Recently, I re-read One With Others, C. D. Wright’s braided narrative about segregation, racism, Black students’ militancy, the State of Arkansas’ brutal response and how one white woman took the unusual stance of siding with the Black Folks, this done in and near my hometown of Forrest City, Arkansas. Arkansas is a dangerous place for Black people especially in the Delta. And during the Civil Rights Movement, the danger increased. Whites were either Klanned up or in deep denial of their complicity in what can only be called a feudal economic system (cotton) and the utter suppression of Blacks in civil life. What C.D. Wright does in this book is loop the life and death of Mary Margaret Vittitow, a white woman from eastern Arkansas who took action in support of Black activists in the 1960s, into that chain of martyrs created by the Civil Rights Movement. It is linguistically fascinating, but more importantly it is emotionally complicated. Wright is very, very good with the emotionally complicated.
I, on the other hand, am not that good with complicated emotions. The stereotypical Black person is always in motion, loud, crying or laughing or hugging all the time—at least on bad television shows or in the movies. But I grew up in Forrest City, Arkansas, where being loud and demonstrative could get you fired from whatever job you had, make it difficult to run whatever business you ran, or in some circumstances get you killed. Blacks in my hometown were not silent. We were not passive, but we practiced restraint. We understood where to be and how to be so that when we needed to be ourselves, say in marching band, on the basketball team, at a spelling bee, or in our own businesses, we could be.
I became a writer out of that restraint. Smart and chubby and socially awkward, I was the one on my way out of Forrest City because as much as I loved my family, I wanted a world that I did not know. I loved writing myself into places I’d read about in Life or Look or Ebony or that I’d seen on television: Malibu, Paris, New York City, San Francisco. I read Joan Didion’s “Slouching Towards Bethlehem” in The Saturday Evening Post—I was most likely 17. I wanted to go to San Francisco. There was so much violence raining down on Black people in my hometown, home county, home state. But, who knew this? Who cared? The other side of this sustained terror was our utter isolation. Reporters went to Mississippi; they rarely came to Arkansas.
When “V,” the name Wright gives Vittitow in One with Others, removed herself from the White norms, she disrupted a finely wrought, close to impenetrable social fabric in which Whites could brutalize and “hold the niggers back,” while claiming no such understanding of these activities. White women were and are often despised for their conduct in this matter. And yet, the Civil Rights Movement and the Black students’ militancy on the one hand exploded the myth of passivity that restraint is seen to be, while on the other hand, it allowed the status quo the opportunity to move forward, change its ways. In the midst of meetings and organizing and trying to comprehend what people were trying to do or not trying to do, poems were being born, plays were germinating, whole novels were taking place, black holes were opening.

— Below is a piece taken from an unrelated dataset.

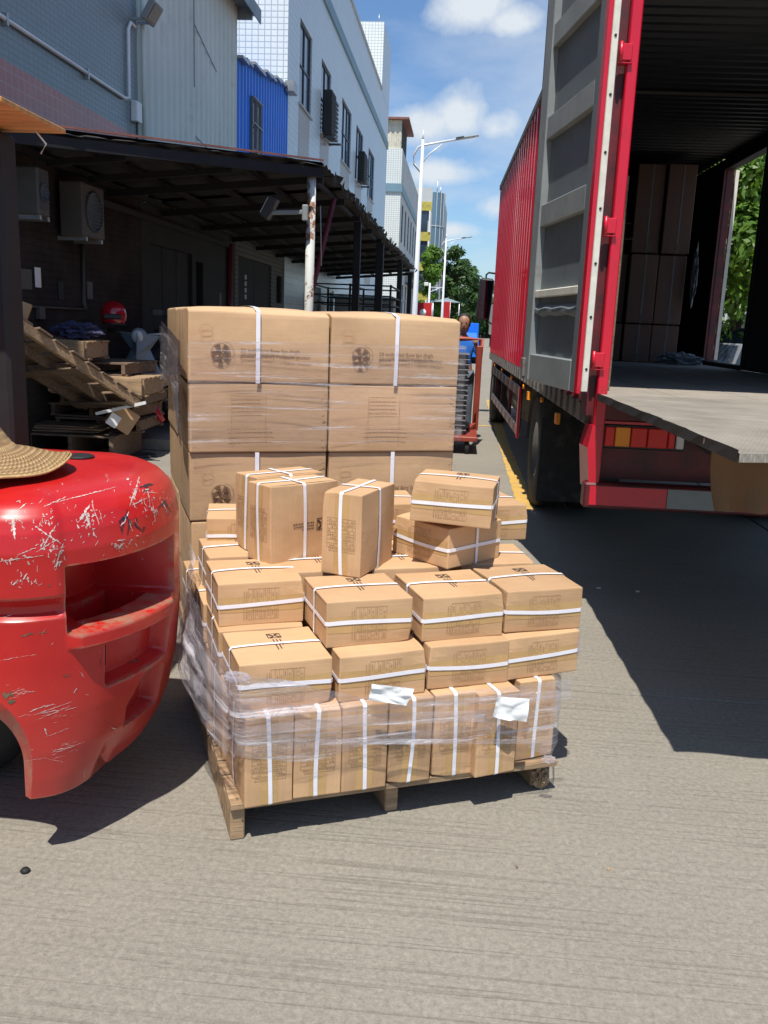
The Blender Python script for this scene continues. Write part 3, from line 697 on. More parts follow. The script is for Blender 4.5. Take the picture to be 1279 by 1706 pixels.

Fifty years after the true events that inspired One with Others, integration remains a terrifying social stance in this nation. Many Whites continue to believe that they are the norm, that others are trying to take their stuff. It’s funny—a bitter funny. American women know too well the jokes made about our capacity to work with each other, to integrate our personal and public selves, to get on with the business of creating narratives that do not solely rely on brutality and passivity. Because we have buried too many – I think of my high school classmate “suicide in county jail,” childhood friend murdered by ex-husband, Christmas 1974, all the dancers, poets, actors dead from AIDS since the mid 1980s – we all have our own list of the lost. And now C. D. Wright has joined a cacophony of poets who left behind their noisy, wondrous words, reminding each of us to keep writing, louder and larger—to curtail the brutal and not allow their complicity, their comfort. Every woman writer worth her weight in words irritates somebody in some way—pearl makers, if not of wisdom, then of needed truths.
I thank C.D. for her kind words in One With Others about my work, about my family, and my community; our “ordinary courage” kept many of us alive during horrific times. And I, years later, am glad to have found some way to measure in my imaginative work the many ways it took to unrestrain the voices of my youth and to find the one that I write from day in and day out.